Blazar fits in a relatively new category called "optical active cable." It's meant to replace copper cabling without incurring the kind of cost that's kept fiber out of some applications. Optical active cable, and fiber in general, is touted as being lighter and more bendable than copper -- both factors being important in a crowded data center.
Blazar targets rack-to-rack connections of 300 meters or less. Luxtera officials say they could probably go to 2 km, but there isn't much call for that kind of distance.
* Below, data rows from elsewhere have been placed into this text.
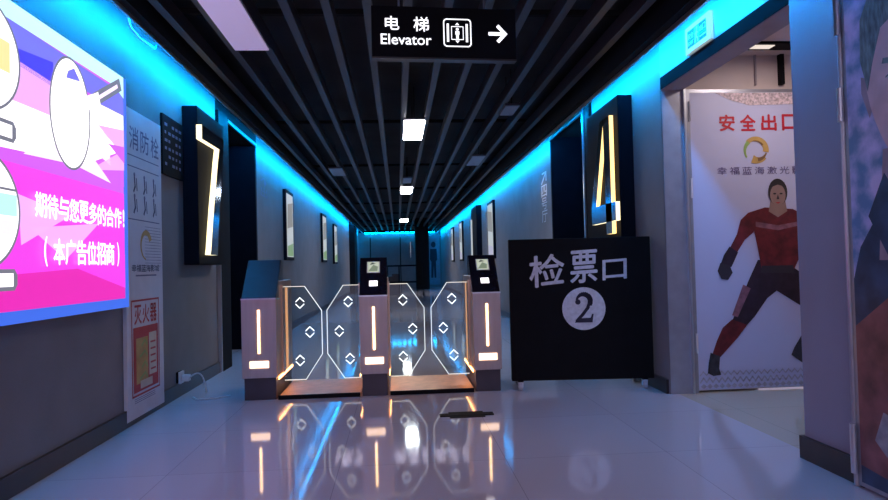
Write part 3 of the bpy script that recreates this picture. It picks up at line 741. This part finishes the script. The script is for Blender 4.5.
F = Frame((0, -.0305, 0), (1, 0, 0), (0, 0, 1))
m = MB(); 
def tilt(ch, a, b, w, h, r):
    c_, s_ = math.cos(r), math.sin(r); G = Frame(F.p(a, b), (c_, 0, s_), (-s_, 0, c_)); m.text(G, ch, -w/2, w/2, -h/2, h/2, M_ltgrey, .0015, bold=.018, shear=.08)
tilt('检', -.255, .888, .255, .23, .09); tilt('票', .02, .912, .195, .235, .05); tilt('口', .25, .885, .175, .145, .06)
sbuild(m, 'lettering', recalc=False)
m = MB(); m.fdisc(F, .02, .60, .160, .158, M_ltgrey, .0012); c1 = sbuild(m, 'number_disc', recalc=False)
m = MB(); M_navy = mat('numeral_navy', (.01, .01, .04), .5)
# serif numeral 2
F = Frame((-.037, -.0305, 0), (1, 0, 0), (0, 0, 1))
pts = []
def arc(cx, cz, r, a0, a1, n): return [(cx+r*math.cos(a0+(a1-a0)*i/n), cz+r*math.sin(a0+(a1-a0)*i/n)) for i in range(n+1)]
top = arc(.055, .655, .050, math.pi*.98, -.30, 14)
for i in range(len(top)-1): m.fline(F, [top[i], top[i+1]], .012+.024*min(1, i/8), M_navy, .003)
m.fline(F, [(.098, .640), (.085, .605), (.050, .560), (.008, .515)], .024, M_navy, .003)
m.fdisc(F, .014, .650, .020, .020, M_navy, .003, n=16)
m.fpoly(F, [(-.012, .497), (.118, .497), (.128, .560), (.116, .560), (.105, .532), (.01, .528), (-.005, .512)], M_navy, .003)
sbuild(m, 'numeral', par=c1, recalc=False)

# ------------------------------------------------------------------ far end: barrier, figure poster, blind
br = thing('barrier_rail', 'dark metal barrier rail at the far end of the corridor', 'barrier', (.15, 20, 0))
m = MB(); m.box(-.35, .80, 19.97, 20.03, .93, .98, M_matte); m.build('top_rail', br)
m = MB(); m.box(-.35, .80, 19.98, 20.02, .42, .47, M_matte); m.build('lower_rail', br)
for x in (-.33, .03, .78):
    m = MB(); m.box(x-.02, x+.02, 19.98, 20.02, 0, .93, M_matte); m.build('post', br)
m = MB(); m.box(-.33, .03, 21.0, 21.4, 0, .62, M_base); m.box(-.20, .01, 20.97, 21.43, .62, .70, M_base)
tag(m.build('waste_bin'), 'low dark box behind the far barrier rail', 'box')
M_dim = mat('far_poster', (.20, .24, .30), .5, noise=.1); M_fig = mat('far_figure', (.012, .02, .04), .5)
fp = thing('standing_poster', 'pale poster with a dark standing figure on the far end wall', 'poster', (1.55, YF-.06, 0))
m = MB(); m.box(1.28, 1.84, YF-.05, YF-.01, .1, 2.25, M_dim); m.build('sheet', fp)
F = Frame((0, YF-.051, 0), (1, 0, 0), (0, 0, 1)); m = MB()
m.fdisc(F, 1.56, 1.85, .10, .13, M_fig, .002, n=16); m.fpoly(F, [(1.42, 1.66), (1.70, 1.66), (1.72, 1.2), (1.66, 1.1), (1.66, .4), (1.58, .4), (1.56, .95), (1.53, .4), (1.44, .4), (1.46, 1.1), (1.40, 1.2)], M_fig, .002)
m.build('printed_figure', fp, recalc=False)
# door leaf on far wall
m = MB(); m.box(-1.2, -1.16, YF-.03, YF-.001, 0, 2.2, M_matte); m.box(.1, .14, YF-.03, YF-.001, 0, 2.2, M_matte); m.box(.55, .58, YF-.04, YF-.001, 1.3, 2.0, M_alu)
struct(m, 'trim_7')
# black strip on the floor
m = MB(); m.box(.24, .58, 4.01, 4.08, 0, .006, M_matte); m.box(.30, .52, 3.97, 4.12, 0, .004, M_matte)
tag(m.build('floor_strip'), 'short flat black strip lying on the glossy floor before the right gate', 'strip')
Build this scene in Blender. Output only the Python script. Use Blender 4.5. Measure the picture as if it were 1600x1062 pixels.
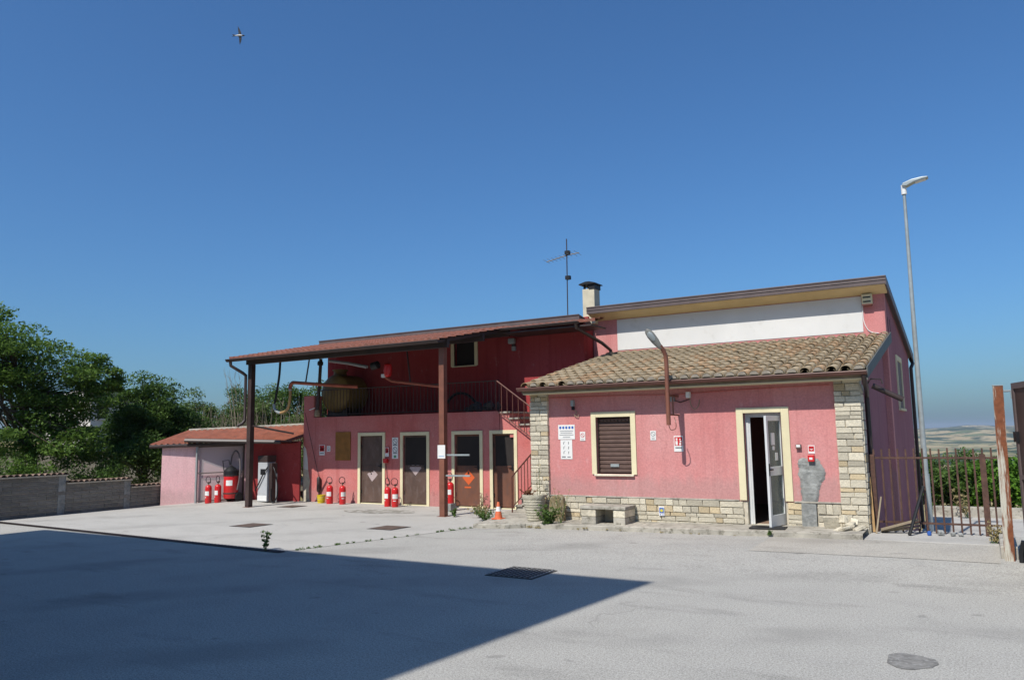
import bpy, bmesh, math, random
import numpy as np
from mathutils import Vector, Matrix, Euler
PI = math.pi
R_ = math.radians
scene = bpy.context.scene
for o in list(bpy.data.objects):
    bpy.data.objects.remove(o)
col = scene.collection

# ---------------------------------------------------------------- camera, sky, sun, exposure
cam_d = bpy.data.cameras.new('camera')
cam_d.sensor_fit = 'HORIZONTAL'; cam_d.sensor_width = 23.6
cam_d.lens = 1220.0 / 1600.0 * 23.6
cam_d.clip_start = 0.05; cam_d.clip_end = 60000
cam = bpy.data.objects.new('camera', cam_d); col.objects.link(cam)
yaw, pitch, roll = R_(30.911), R_(6.970), R_(-0.9453)
F = Vector((-math.sin(yaw), math.cos(yaw), 0)); Rt = Vector((math.cos(yaw), math.sin(yaw), 0)); U = Vector((0, 0, 1))
fw = F * math.cos(pitch) + U * math.sin(pitch)
up = -F * math.sin(pitch) + U * math.cos(pitch)
xr = Rt * math.cos(roll) + up * math.sin(roll)
yu = up * math.cos(roll) - Rt * math.sin(roll)
M = Matrix.Identity(4)
for i in range(3):
    M[i][0] = xr[i]; M[i][1] = yu[i]; M[i][2] = -fw[i]
M[0][3] = 0; M[1][3] = 0; M[2][3] = 1.9
cam.matrix_world = M
scene.camera = cam

SUN = Vector((-0.12, -1.0, 1.22)).normalized()
world = bpy.data.worlds.new('World'); scene.world = world
world.use_nodes = True
wn = world.node_tree.nodes; wn.clear()
sky = wn.new('ShaderNodeTexSky'); sky.sky_type = 'NISHITA'; sky.sun_disc = False
sky.sun_elevation = math.asin(SUN.z); sky.sun_rotation = math.atan2(SUN.x, SUN.y)
sky.altitude = 1500; sky.air_density = 1.4; sky.dust_density = 5.0; sky.ozone_density = 10.0
bg = wn.new('ShaderNodeBackground'); bg.inputs[1].default_value = 0.109
wo = wn.new('ShaderNodeOutputWorld')
wb = wn.new('ShaderNodeMix'); wb.data_type = 'RGBA'; wb.blend_type = 'MULTIPLY'; wb.inputs[0].default_value = 1.0
wb.inputs[7].default_value = (0.645, 0.885, 1.02, 1)      # the camera's cool white balance
world.node_tree.links.new(sky.outputs[0], wb.inputs[6]); world.node_tree.links.new(wb.outputs[2], bg.inputs[0]); world.node_tree.links.new(bg.outputs[0], wo.inputs[0])
sun_d = bpy.data.lights.new('sun', 'SUN'); sun_d.energy = 4.95; sun_d.angle = R_(0.53); sun_d.color = (1.0, 0.955, 0.885)
sun = bpy.data.objects.new('sun', sun_d); col.objects.link(sun)
sun.rotation_euler = SUN.to_track_quat('Z', 'Y').to_euler(); sun.location = (-5, -20, 30)
scene.view_settings.view_transform = 'Standard'; scene.view_settings.look = 'None'
scene.view_settings.exposure = 0.12; scene.view_settings.gamma = 1.0
scene.view_settings.use_curve_mapping = False

# ---------------------------------------------------------------- helpers
rnd = random.Random(7)
def wloc(o):
    v = Vector((0, 0, 0))
    while o is not None:
        v += o.location; o = o.parent
    return v
def tag(o, label=None, cat=None, group=None, kind=None):
    if label: o['label'] = label
    if cat: o['category'] = cat
    if group: o['group'] = group
    if kind: o['kind'] = kind
    return o
def thing(name, label, cat, loc=(0, 0, 0), group=None):
    o = bpy.data.objects.new(name, None); col.objects.link(o)
    o.empty_display_size = 0.2; o.location = loc
    return tag(o, label, cat, group)
def children(o): return [c for c in bpy.data.objects if c.parent == o]
def copy_tree(o, parent=None):
    c = o.copy(); col.objects.link(c); c.parent = parent
    for ch in children(o): copy_tree(ch, c)
    return c

class MB:
    def __init__(s): s.v = []; s.f = []
    def face(s, pts):
        n = len(s.v); s.v += [tuple(p) for p in pts]; s.f.append(tuple(range(n, n + len(pts)))); return s
    def obox(s, c, sx, sy, sz, R=None):
        n = len(s.v); c = Vector(c)
        for dz in (-1, 1):
            for dx, dy in ((-1, -1), (1, -1), (1, 1), (-1, 1)):
                p = Vector((dx * sx / 2, dy * sy / 2, dz * sz / 2))
                if R is not None: p = R @ p
                s.v.append(tuple(c + p))
        s.f += [tuple(n + k for k in q) for q in ((3, 2, 1, 0), (4, 5, 6, 7), (0, 1, 5, 4), (1, 2, 6, 5), (2, 3, 7, 6), (3, 0, 4, 7))]
        return s
    def box(s, x0, x1, y0, y1, z0, z1):
        return s.obox(((x0 + x1) / 2, (y0 + y1) / 2, (z0 + z1) / 2), abs(x1 - x0), abs(y1 - y0), abs(z1 - z0))
    def prism(s, poly, a, b, axis='y'):
        def P(p, t):
            return (p[0], t, p[1]) if axis == 'y' else ((p[0], p[1], t) if axis == 'z' else (t, p[0], p[1]))
        n = len(s.v); k = len(poly)
        s.v += [P(p, a) for p in poly] + [P(p, b) for p in poly]
        s.f.append(tuple(n + i for i in range(k))); s.f.append(tuple(n + k + i for i in reversed(range(k))))
        for i in range(k):
            j = (i + 1) % k
            s.f.append((n + i, n + k + i, n + k + j, n + j))
        return s
    def tube(s, pts, r, n=8, cap=True):
        pts = [Vector(p) for p in pts]; rs = r if isinstance(r, (list, tuple)) else [r] * len(pts)
        base = len(s.v); ref = None
        for i, p in enumerate(pts):
            if i == 0: t = pts[1] - pts[0]
            elif i == len(pts) - 1: t = pts[-1] - pts[-2]
            else: t = (pts[i + 1] - pts[i]).normalized() + (pts[i] - pts[i - 1]).normalized()
            t.normalize()
            if ref is None:
                ref = Vector((0, 0, 1)) if abs(t.z) < 0.9 else Vector((1, 0, 0))
            a = (ref - t * ref.dot(t)).normalized(); b = t.cross(a); ref = a
            for k in range(n):
                w = 2 * PI * (k + 0.5) / n
                s.v.append(tuple(p + (a * math.cos(w) + b * math.sin(w)) * rs[i]))
        for i in range(len(pts) - 1):
            for k in range(n):
                k2 = (k + 1) % n
                s.f.append((base + i * n + k, base + i * n + k2, base + (i + 1) * n + k2, base + (i + 1) * n + k))
        if cap:
            s.f.append(tuple(base + k for k in reversed(range(n))))
            e = base + (len(pts) - 1) * n
            s.f.append(tuple(e + k for k in range(n)))
        return s
    def lathe(s, prof, n=20, c=(0, 0, 0), R=None):
        base = len(s.v); c = Vector(c)
        for (r, z) in prof:
            for k in range(n):
                w = 2 * PI * k / n
                p = Vector((r * math.cos(w), r * math.sin(w), z))
                if R is not None: p = R @ p
                s.v.append(tuple(c + p))
        for i in range(len(prof) - 1):
            for k in range(n):
                k2 = (k + 1) % n
                s.f.append((base + i * n + k, base + i * n + k2, base + (i + 1) * n + k2, base + (i + 1) * n + k))
        s.f.append(tuple(base + k for k in reversed(range(n))))
        e = base + (len(prof) - 1) * n
        s.f.append(tuple(e + k for k in range(n)))
        return s
    def mesh(s, name, mat, smooth=False, off=None):
        me = bpy.data.meshes.new(name)
        v = s.v if off is None else [(p[0] - off.x, p[1] - off.y, p[2] - off.z) for p in s.v]
        me.from_pydata(v, [], s.f); me.update()
        if mat: me.materials.append(mat)
        if smooth:
            me.polygons.foreach_set('use_smooth', [True] * len(me.polygons))
            me.set_sharp_from_angle(angle=R_(40))
        return me
    def build(s, name, mat, parent=None, smooth=False, bevel=0, local=False, label=None, **tg):
        off = None
        if parent is not None and not local: off = wloc(parent)
        o = bpy.data.objects.new(name, s.mesh(name, mat, smooth, off)); col.objects.link(o)
        if parent is not None: o.parent = parent
        if bevel:
            m = o.modifiers.new('bevel', 'BEVEL'); m.width = bevel; m.segments = 2; m.limit_method = 'ANGLE'; m.angle_limit = R_(35)
        if label or tg: tag(o, label, **tg)
        return o
def B(x0, x1, y0, y1, z0, z1): return MB().box(x0, x1, y0, y1, z0, z1)
def rz(a): return Matrix.Rotation(a, 3, 'Z')

def wall_open(x0, x1, z0, z1, y0, y1, ops, mb=None):
    """wall slab with rectangular openings"""
    mb = mb or MB()
    xs = sorted(set([x0, x1] + [v for o in ops for v in o[:2] if x0 < v < x1]))
    for a, b in zip(xs[:-1], xs[1:]):
        cuts = sorted((max(o[2], z0), min(o[3], z1)) for o in ops if o[0] <= a + 1e-6 and o[1] >= b - 1e-6)
        z = z0
        for (c, d) in cuts:
            if c > z + 1e-6: mb.box(a, b, y0, y1, z, c)
            z = max(z, d)
        if z < z1 - 1e-6: mb.box(a, b, y0, y1, z, z1)
    return mb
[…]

Other companies offering optical active cable include Emcore Corp. (Nasdaq: EMKR - message board) and Zarlink Semiconductor Inc. (NYSE/Toronto: ZL - message board). But their top speed is 20 Gbit/s. Luxtera is hoping to leapfrog them by starting at 40-Gbit/s speeds -- four fibers of 10 Gbit/s apiece -- and that's where the silicon optics comes in.
Blazar uses a single (non-CMOS) laser that supplies all four fibers. The laser's light gets sent through four silicon waveguides that modulate it, then send the light into the four fibers that are connected right onto the optical chip.
The setup allows Luxtera to use a cheap, continuous-wavelength laser, rather than four lasers and four modulators, keeping the assembly compact.
Everything interesting about Blazar, then, lies in that Luxtera chip with its modulators. The chip sits inside a non-removable connector on either end of the cable. In between is plain old singlemode fiber.
"The fiber media itself is actually very cheap, about $1.20 a meter, whereas this copper cable sells for $15," Tlalka says.
With Blazar, Luxtera will first target the InfiniBand market, later moving to 40-Gbit/s Ethernet as that standard evolves. (See 100-GigE, 40-GigE Live in Peace.)
Luxtera plans to start sampling Blazar in the fourth quarter to a few customers. Full production won't come until mid-2008.